Das Projekt soll ein Geben und Nehmen sein, sagt Doris Albrecht, ebenfalls eine der Initiatorinnen. Es soll darauf ausgerichtet sein, dass Leute zusammenkommen: Familien lebten heute häufig verstreut. "Einer Familie fehlt die Oma, und mancher Oma fehlen die Enkel", sagt Albrecht.

Erwin Reck von der Caritas bestätigt, dass es in Horb einen Bedarf für die Mitmachbörse gebe. "Das wäre ganz neu und ist ein absoluter Zukunftstrend, wenn man die Altersstruktur der Gesellschaft anschaut." Die Caritas habe schon einmal überlegt, selbst die Vermittlung ehrenamtlicher Hilfe zu übernehmen.
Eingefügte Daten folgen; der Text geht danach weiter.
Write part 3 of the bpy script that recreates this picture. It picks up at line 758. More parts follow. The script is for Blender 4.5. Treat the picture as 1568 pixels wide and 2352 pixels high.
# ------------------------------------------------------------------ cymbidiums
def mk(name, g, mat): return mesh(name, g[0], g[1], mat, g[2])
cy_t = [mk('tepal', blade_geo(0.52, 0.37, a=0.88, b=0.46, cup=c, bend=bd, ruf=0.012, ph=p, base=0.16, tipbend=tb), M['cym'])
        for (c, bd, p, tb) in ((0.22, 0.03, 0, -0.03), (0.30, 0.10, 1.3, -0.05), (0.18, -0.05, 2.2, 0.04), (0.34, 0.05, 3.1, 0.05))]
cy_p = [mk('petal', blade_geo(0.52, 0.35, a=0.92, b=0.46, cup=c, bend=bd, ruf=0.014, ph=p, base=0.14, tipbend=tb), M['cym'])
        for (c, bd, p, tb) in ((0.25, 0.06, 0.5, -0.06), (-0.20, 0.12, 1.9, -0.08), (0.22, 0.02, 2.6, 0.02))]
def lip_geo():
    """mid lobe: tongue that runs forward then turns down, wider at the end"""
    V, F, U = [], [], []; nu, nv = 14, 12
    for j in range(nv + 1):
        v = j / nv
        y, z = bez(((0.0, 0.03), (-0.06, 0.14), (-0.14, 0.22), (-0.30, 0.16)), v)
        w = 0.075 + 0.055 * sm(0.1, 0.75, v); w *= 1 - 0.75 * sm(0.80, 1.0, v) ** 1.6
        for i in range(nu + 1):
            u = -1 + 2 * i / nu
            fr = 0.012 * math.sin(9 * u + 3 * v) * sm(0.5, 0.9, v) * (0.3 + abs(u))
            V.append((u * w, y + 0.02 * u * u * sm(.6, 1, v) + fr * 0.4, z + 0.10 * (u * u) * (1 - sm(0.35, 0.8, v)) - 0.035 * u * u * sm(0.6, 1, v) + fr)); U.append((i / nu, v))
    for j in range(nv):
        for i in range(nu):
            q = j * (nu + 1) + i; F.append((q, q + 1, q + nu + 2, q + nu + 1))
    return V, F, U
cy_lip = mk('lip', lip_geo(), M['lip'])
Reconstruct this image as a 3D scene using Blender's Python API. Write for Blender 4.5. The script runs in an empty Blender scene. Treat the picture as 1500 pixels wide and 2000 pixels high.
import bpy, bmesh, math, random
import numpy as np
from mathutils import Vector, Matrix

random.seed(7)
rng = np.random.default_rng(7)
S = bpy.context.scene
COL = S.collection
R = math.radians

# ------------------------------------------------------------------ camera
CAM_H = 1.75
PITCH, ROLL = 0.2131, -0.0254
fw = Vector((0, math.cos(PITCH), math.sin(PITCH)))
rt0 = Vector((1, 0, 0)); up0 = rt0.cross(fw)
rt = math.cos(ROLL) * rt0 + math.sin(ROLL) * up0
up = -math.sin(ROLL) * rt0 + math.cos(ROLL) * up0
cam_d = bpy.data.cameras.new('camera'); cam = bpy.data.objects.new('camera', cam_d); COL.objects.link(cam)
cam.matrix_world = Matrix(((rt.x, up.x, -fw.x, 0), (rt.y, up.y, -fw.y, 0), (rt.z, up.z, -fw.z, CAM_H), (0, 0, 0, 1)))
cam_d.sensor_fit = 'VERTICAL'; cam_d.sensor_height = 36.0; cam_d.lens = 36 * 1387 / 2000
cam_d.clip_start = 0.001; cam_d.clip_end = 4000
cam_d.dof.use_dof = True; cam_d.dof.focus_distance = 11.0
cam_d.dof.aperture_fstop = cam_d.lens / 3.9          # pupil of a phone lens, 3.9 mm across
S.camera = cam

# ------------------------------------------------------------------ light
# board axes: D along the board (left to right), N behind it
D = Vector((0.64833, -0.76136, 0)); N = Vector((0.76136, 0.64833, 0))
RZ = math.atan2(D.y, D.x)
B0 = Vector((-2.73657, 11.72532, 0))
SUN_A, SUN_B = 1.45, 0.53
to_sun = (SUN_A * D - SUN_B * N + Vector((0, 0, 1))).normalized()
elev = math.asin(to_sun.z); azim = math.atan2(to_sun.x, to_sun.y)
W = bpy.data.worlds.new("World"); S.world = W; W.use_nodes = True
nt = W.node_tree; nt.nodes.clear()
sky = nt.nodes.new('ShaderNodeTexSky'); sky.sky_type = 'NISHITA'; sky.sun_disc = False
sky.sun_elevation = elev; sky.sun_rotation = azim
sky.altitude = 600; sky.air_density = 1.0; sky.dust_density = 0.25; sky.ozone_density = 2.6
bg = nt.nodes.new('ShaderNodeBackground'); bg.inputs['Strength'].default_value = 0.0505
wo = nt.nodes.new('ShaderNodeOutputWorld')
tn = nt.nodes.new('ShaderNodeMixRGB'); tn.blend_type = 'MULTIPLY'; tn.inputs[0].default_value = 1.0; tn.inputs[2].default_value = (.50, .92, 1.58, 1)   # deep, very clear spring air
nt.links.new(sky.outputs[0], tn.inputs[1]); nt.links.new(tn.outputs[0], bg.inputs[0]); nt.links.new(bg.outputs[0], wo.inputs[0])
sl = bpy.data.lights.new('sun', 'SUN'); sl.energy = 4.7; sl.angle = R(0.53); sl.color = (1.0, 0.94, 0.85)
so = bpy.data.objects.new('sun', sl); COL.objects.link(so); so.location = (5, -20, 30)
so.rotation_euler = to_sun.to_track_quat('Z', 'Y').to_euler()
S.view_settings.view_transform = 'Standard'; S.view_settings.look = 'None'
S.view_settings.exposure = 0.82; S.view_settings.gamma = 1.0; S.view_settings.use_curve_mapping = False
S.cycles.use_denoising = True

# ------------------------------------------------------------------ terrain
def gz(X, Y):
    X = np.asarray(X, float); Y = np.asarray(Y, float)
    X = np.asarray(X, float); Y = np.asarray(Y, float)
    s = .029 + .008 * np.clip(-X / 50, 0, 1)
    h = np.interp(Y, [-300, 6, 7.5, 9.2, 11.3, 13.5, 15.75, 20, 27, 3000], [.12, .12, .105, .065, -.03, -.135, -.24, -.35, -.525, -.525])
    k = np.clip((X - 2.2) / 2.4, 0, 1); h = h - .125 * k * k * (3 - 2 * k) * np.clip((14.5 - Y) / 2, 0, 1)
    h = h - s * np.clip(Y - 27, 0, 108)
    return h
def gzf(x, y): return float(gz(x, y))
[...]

Reck hat die Idee aber wegen des Aufwands wieder aufgeben müssen: "Wir schaffen das nicht."

Eine Mitmachbörse enthält allerdings auch ein paar Stolperfallen, derer sich das Organsiationsteam bewusst ist: Wer haftet dafür, wenn beim Rasenmähen im fremden Garten das Gerät kaputt gemacht wird? Wie kann man vermeiden, dass zum Beispiel Reparaturen rund ums Haus umsonst erledigt werden, die von örtlichen Handwerkern angeboten werden – die Grenzen dürften fließend sein: Wer irgendwo eine Glühbirne austauscht, nimmt niemandem Arbeit weg. Wer aber das Gartentor repariert, könnte den Schlosser am Ort gegen sich aufbringen. "Wir werden uns bei der Ideenwerkstatt auch mit Chancen und Grenzen der Idee auseinandersetzen", sagt Doris Albrecht. Die Initiatoren der Mitmachbörse betonen jedenfalls, dass die Börse keine Konkurrenz zu bestehenden Angeboten aufbauen solle.

Weitere Informationen: Ideenwerkstatt zur Mitmachbörse am Mittwoch, 18. März, ab 19 Uhr in der Mensa des Martin-Gerbert-Gymnasium. Wolfgang Schleicher vom Verband Katholisches Landvolk stellt als mögliches Abrechnungsmodell die "Zeitbank plus" vor.